In 2018 the Guardian published a story on an academic paper from the former Administrative Appeals Tribunal member Prof Terry Carney suggesting the scheme was illegal. The report found the department lawyers engaged to respond did not seek to address Carney’s central point on the insufficiency of averaging as evidence of a debt.

They claimed in response that the scheme “complied with the administrative law requirement of procedural fairness”, which Holmes said “was not really the point”.

When the Guardian article was provided to the then minister Michael Keenan’s office, Holmes suggested this might have caused Keenan to seek legal advice. Instead, Keenan’s email to staff in his office referred to “a former member of the AAT – what a lofty authority” and there was no evidence legal advice was sought.

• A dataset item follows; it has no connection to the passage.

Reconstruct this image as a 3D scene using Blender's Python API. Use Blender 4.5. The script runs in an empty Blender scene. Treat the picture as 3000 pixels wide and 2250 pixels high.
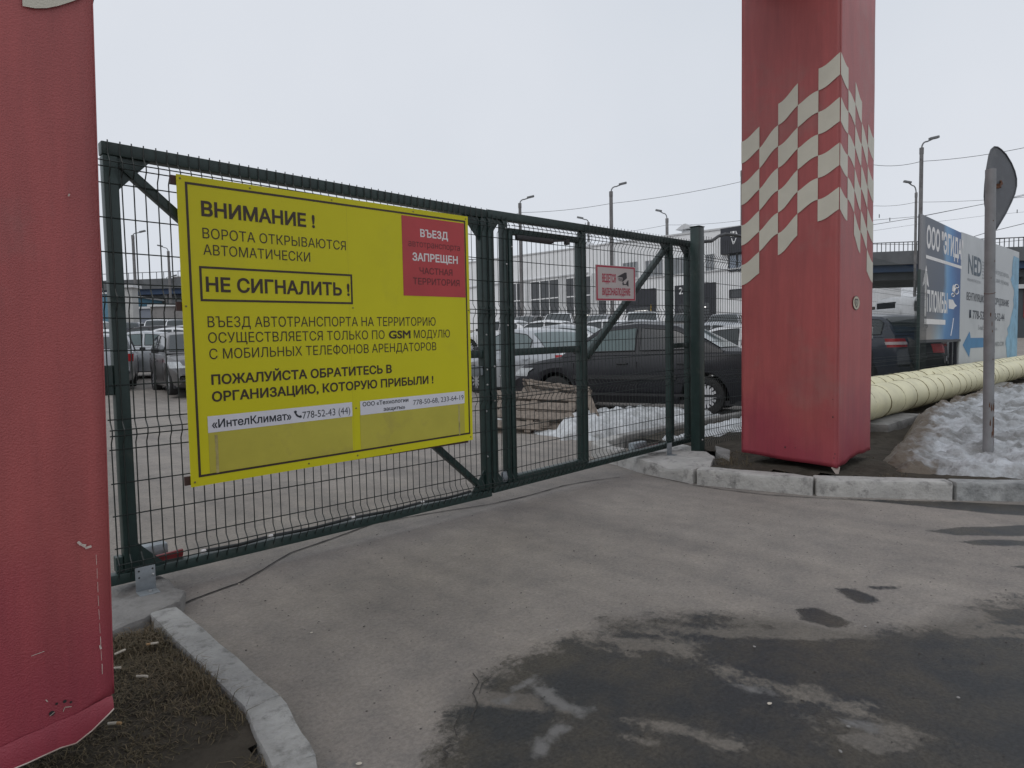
import bpy, bmesh, math, random
from mathutils import Vector, Matrix, noise
random.seed(7)
S = bpy.context.scene
COL = S.collection
PI = math.pi

# ------------------------------------------------------------------ camera, sky, sun
YAW, PITCH, ROLL = 0.7736879, -0.0567959, -0.0199268
CAM = Vector((-0.8579, -3.4570, 1.1875))
FPX = 1896.4                                   # focal length in pixels of the 3000 px wide photograph
fw = Vector((math.cos(PITCH)*math.sin(YAW), math.cos(PITCH)*math.cos(YAW), math.sin(PITCH)))
r0 = Vector((math.cos(YAW), -math.sin(YAW), 0.0)); u0 = r0.cross(fw)
rt = r0*math.cos(ROLL)+u0*math.sin(ROLL); up = -r0*math.sin(ROLL)+u0*math.cos(ROLL)
cd = bpy.data.cameras.new('camera'); cam = bpy.data.objects.new('camera', cd); COL.objects.link(cam)
cam.matrix_world = Matrix(((rt.x, up.x, -fw.x, CAM.x), (rt.y, up.y, -fw.y, CAM.y), (rt.z, up.z, -fw.z, CAM.z), (0, 0, 0, 1)))
cd.sensor_width = 36; cd.lens = FPX/3000*36; cd.clip_start = 0.05; cd.clip_end = 2000
S.camera = cam

SUN_EL, SUN_AZ = math.radians(46), math.radians(258)
world = bpy.data.worlds.new("World"); S.world = world; world.use_nodes = True
wn, wl = world.node_tree.nodes, world.node_tree.links
bg = wn['Background']
sky = wn.new('ShaderNodeTexSky'); sky.sky_type = 'NISHITA'; sky.sun_disc = False
sky.sun_elevation = SUN_EL; sky.sun_rotation = SUN_AZ; sky.dust_density = 6.0; sky.air_density = 1.0
hs = wn.new('ShaderNodeHueSaturation'); hs.inputs['Saturation'].default_value = 0.25
wl.new(sky.outputs[0], hs.inputs['Color'])
tc = wn.new('ShaderNodeTexCoord'); nz = wn.new('ShaderNodeTexNoise'); nz.inputs['Scale'].default_value = 1.6; nz.inputs['Detail'].default_value = 4
wl.new(tc.outputs['Generated'], nz.inputs['Vector'])
rp = wn.new('ShaderNodeValToRGB'); rp.color_ramp.elements[0].position = .3; rp.color_ramp.elements[1].position = .75
rp.color_ramp.elements[0].color = (.87, .93, 1.02, 1); rp.color_ramp.elements[1].color = (.99, 1.03, 1.11, 1)
wl.new(nz.outputs['Fac'], rp.inputs[0])
cl = wn.new('ShaderNodeVectorMath'); cl.operation = 'SCALE'; cl.inputs['Scale'].default_value = 7.4
wl.new(rp.outputs[0], cl.inputs[0])
mx = wn.new('ShaderNodeMix'); mx.data_type = 'RGBA'; mx.inputs['Factor'].default_value = .93
wl.new(hs.outputs[0], mx.inputs['A']); wl.new(cl.outputs[0], mx.inputs['B'])
wl.new(mx.outputs['Result'], bg.inputs['Color']); bg.inputs['Strength'].default_value = 0.105
sd = bpy.data.lights.new('sun', 'SUN'); sd.energy = 0.5; sd.angle = math.radians(35); sd.color = (1, .97, .93)
sun = bpy.data.objects.new('sun', sd); COL.objects.link(sun)
sdir = Vector((math.cos(SUN_EL)*math.sin(SUN_AZ), math.cos(SUN_EL)*math.cos(SUN_AZ), math.sin(SUN_EL)))
sun.rotation_euler = sdir.to_track_quat('Z', 'Y').to_euler()
S.view_settings.view_transform = 'Standard'; S.view_settings.look = 'None'
S.view_settings.exposure = 0; S.view_settings.gamma = 1

# ------------------------------------------------------------------ survey helpers (photo pixel -> place)
def ray(x, y): return fw + rt*((x-1500)/FPX) - up*((y-1125)/FPX)
def onz(x, y, z): q = ray(x, y); return CAM + q*((z-CAM.z)/q.z)
def ony(x, y, Y): q = ray(x, y); return CAM + q*((Y-CAM.y)/q.y)
def onx(x, y, X): q = ray(x, y); return CAM + q*((X-CAM.x)/q.x)
def dpt(x, y, t): return CAM + ray(x, y)*t
def gz(x, y):                                   # the yard rises gently away from the gate
    t = (x-CAM.x)*.6988+(y-CAM.y)*.7153
    if t < 12: return 0.0
    if t < 18: return .06*(t-12)**2/12
    return min(.18+.06*(t-18), 3.2)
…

Holmes noted that journalists, activists and academics who played a crucial role in bringing the scandal to light had been thwarted by the blanket exemption of cabinet documents from freedom of information law and recommended that it be removed.

“What has happened in the case of the scheme demonstrates the need for greater transparency of cabinet decision-making,” she said. “The mere fact that a document is a cabinet document should not, by itself, be regarded as justifying.”

Anthony Albanese told a press conference on Friday his government valued the proper advice of public servants, indicating a reluctance to implement the recommendation.

“If it is all out there, you will end up having more verbal advice. You will undermine the capacity of the public service to give frank and fearless advice,” the prime minister said.

But Holmes said in the report that was not at risk.

“Nothing I have seen in ministerial briefs or material put to cabinet suggests any tendency to give full and frank advice that might be impaired by the possibility of disclosure.”

On Friday, one 2GB host described robodebt as shameful and a human tragedy.